Blazing Saddles (1974)

Comedic farces are rarely considered great films and we watch few of them as they usually don’t stand up to the test of time. For that reason, we haven’t really watched much by director Mel Brooks as he is best known for this type of work. This particular film however reached my attention as it is considered one of the few film that make fun of the Western genre, directly aiming at the racism that lies just behind the white-oriented mythmaking of the American West.

Bart is a black laborer working on building a railway when he gets frustrated with the racist foreman and hits his head with a spade. At the same time, the attorney general Hedley Lamarr realizes that rerouting the railway through the town of Rock Ridge will cause the land there to shoot up in value. He hires a gang of thugs to shoot up the town to get the people to leave so that he can buy it up. When the townspeople petition for a new sheriff to replace the one killed by the thugs, the request reaches Lamarr himself. He hatches a plan to sabotage the town further by appointing Bart, who was due to be hanged for his crime, as the new sheriff, reasoning that the town would never accept a black sheriff. Bart however proves to be a shrewd operator and soon befriends an alcoholic gunslinger, the Waco Kid, to be his backup.

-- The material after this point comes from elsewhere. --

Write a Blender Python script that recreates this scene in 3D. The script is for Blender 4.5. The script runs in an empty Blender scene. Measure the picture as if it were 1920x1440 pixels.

No one would be watching this film for its plot and indeed things get crazier towards the end than anyone could ever expect with some truly outlandish fourth wall breaking. But the basic premise is fantastic as the main point is to make fun of dumb white people. The stage is set at the beginning when the white foreman tells the black workers to sing while they work and instead of the expected working song, they respond instead with their own version of Frank Sinatra’s I Get a Kick Out of You which is completely inappropriate for the mood and setting. This just goes to show that as silly and ridiculous as some of the gags are, there really is a great deal of consideration put into its themes. Brooks effectively deflects criticism for portraying white people as stupid hicks by casting himself as the biggest fool of them all, the cross-eyed governor who is more interested in having sex with his big breasted secretary than doing any work. I don’t think this light-hearted silly belittling of white people would work today but it sure is fun to watch.

I really appreciate how this film takes aim at racism by employing reverse ethnic jokes and this was in the 1970s before the political correctness of today. Part of why it works so well lies in its boldness in seizing ownership of black slurs and stereotypes for its own purposes. The film has the white thugs liberally throw around the word nigger, a decision that Brooks apparently received a lot of flack for. It also leans on the tricky stereotype of black people being well endowed and sexually powerful in Bart’s seduction of the German diva Lili von Shtüpp. But these controversial decisions work well in this film because it feels like punching up, not punching down. They’re black power fantasies in a society in which the white people still mostly hold all of the cards and it is completely believable how the lives of Bart and his fellow labourers are worth less than the cost of a cart.

From what I understand, an Asian-themed animated film inspired by Blazing Saddles has been stuck in production hell for years. It’s easy to understand why as the timing is all wrong and the relative power between white people and Asians is different, especially as China seems to be eclipsing the US as the dominant superpower. It just me makes appreciate better how this particular film fills in a unique niche in America’s cultural landscape for being the right kind of film at just the right time. Plus it’s just plain funny and wonderfully entertaining!